Sunday, April 19, 2009

Patriot Days

It is instructive that as I sit facing my calendar, I see that although April 27 is marked as "Freedom Day (South Africa)", the 18th and 19th days of April are not marked at all, and this on a calendar that was "Printed in the United States." It is somewhat reassuring to note that July 4 is marked as Independence Day, and the independence days of other nations are so marked, but it is disconcerting to see that Constitution Day, September 29, is also missing from this calendar.




I will not be purchasing another calendar from this particular publisher.

For to celebrate the 4th of July without marking the day upon which the fight for our liberty had its inception, and the day upon which that liberty was guarranteed by law and oath is to turn it into a holiday with no roots and no wings. By tearing Independence Day out of context, we are throwing the real history of our freedom down Orwell's fabled memory hole, perhaps out of some misplaced politically correct version in which Liberty can be achieved by proclaimation without revolution and the rejection of tyranny.


On the 19th of April, 1775, the Militias of Lexington and Concord took up arms against King George's Redcoats who had come to confiscate their arms, cannon and powder. The British Regulars, under the command of General Gage, had blockaded the Port of Boston, occupied the Town of Boston and placed its denizens under martial law because of the tax resistance of colonists that culminated in New England with the Boston Tea Party in December of 1773.


In addition, the British Crown had confiscated the property of the individuals, quartered their troops in the houses of the citizens, and suspended trial by jury, subjecting the people of Boston to military tribunals.




It is instructive to remember that these violations of the rights of Englishmen were the reason for the American Revolution; the cause for which Colonel Parker and his Militia "fired the shot heard 'round the world." These violations found their way into the Declaration of Independence in the listing of the "crimes of the king" and they were answered in the Bill of Rights, the first ten Amendments to the Constitution. The Founding Generation had direct experience with the coercive actions of a central government whose power went unchecked. They challenged that power by taking up arms to defend their rights first at the Green at Lexington.




And it is instructive to note that those first patriots stood by that "rude bridge that arched the flood" to defend the right to keep and bear arms, a right that was affirmed as the second amendment, not because people like to hunt for sport, but because the founders knew that it might become necessary to defend those rights against an oppressive central government once again.

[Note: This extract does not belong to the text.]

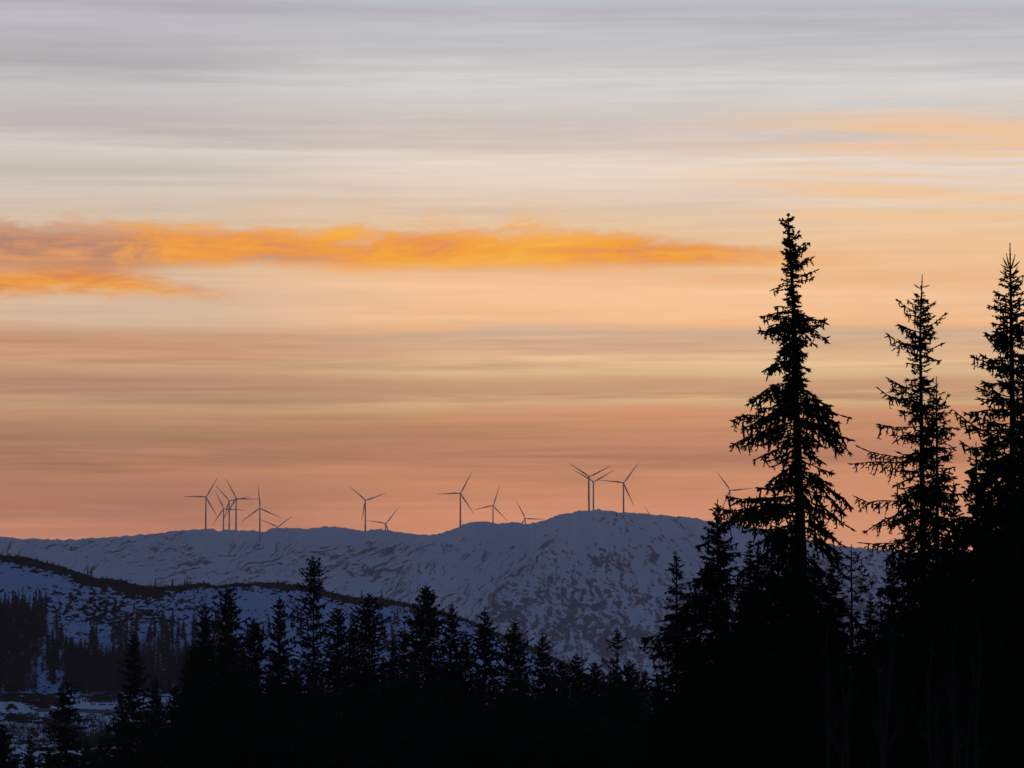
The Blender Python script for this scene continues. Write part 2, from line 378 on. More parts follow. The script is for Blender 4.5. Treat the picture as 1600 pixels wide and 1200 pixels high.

Today many Americans are waking up to the fact that we have an oppressive central government: An Executive Branch that has been busy accruing power to itself over the past decades; a Congress that no longer properly represents us, but usurps our property rights through confusing and unconstitutional legislation; courts that have ignored the Constitution they are sworn to uphold by making decisions that clearly violate the meaning and the intent of the founders, thus violating our rights. We intend to defend our rights in a peaceful revolution of the ballot box and the soapbox. We earnestly pray that we never have to take up arms against the government established to serve us and protect our rights.


And today, on that sacred ground of the Green at Lexington, we were assured that there are those among our military services, our militias, and our peace officers, who intend to stand by their oath " . . . to protect and defend the Constitution of the United States against all enemies, foreign and domestic . . ." The Oathkeepers stood today there at the cradle of our Liberty and proclaimed the ten orders they would refuse to obey. They did so because most of these illegal orders have been given in recent history in the United States, and shamefully some of their own have obeyed them.



Many citizens who are not in the services took the opportunity to swear the same oath this Patriot Day, vowing to uphold the Constitution of the United States, so pledging "our lives, our fortunes and our sacred honor."




Given the peril to our Constitution, which has been growing over our own lifetimes, there may be many Patriot Days to come; days upon which we will be called upon to risk our lives and our fortunes in order to uphold our sacred honor.


"The tree of Liberty," we were told, "Is nourished by the blood of patriots."

I most sincerely hope that for our generation, as we work to restore our Constitution, these words are figurative rather than real.






2 comments:

Crimson Wife said...

Growing up in Massachusetts, we always would go to the Patriots' Day parade in Lexington. But most folks outside of New England don't seem to know much about it. Too bad!

Elisheva Hannah Levin said...

Interesting. Although we did not have parades or public celebrationsin the Midwest, Patriot's day was always on the school calendar, and there was some kind of school-wide activity (usually involving skits and flag ceremonies). When we did citizenship education (do they even do that anymore?), April 19 was listed as a day to fly the flag.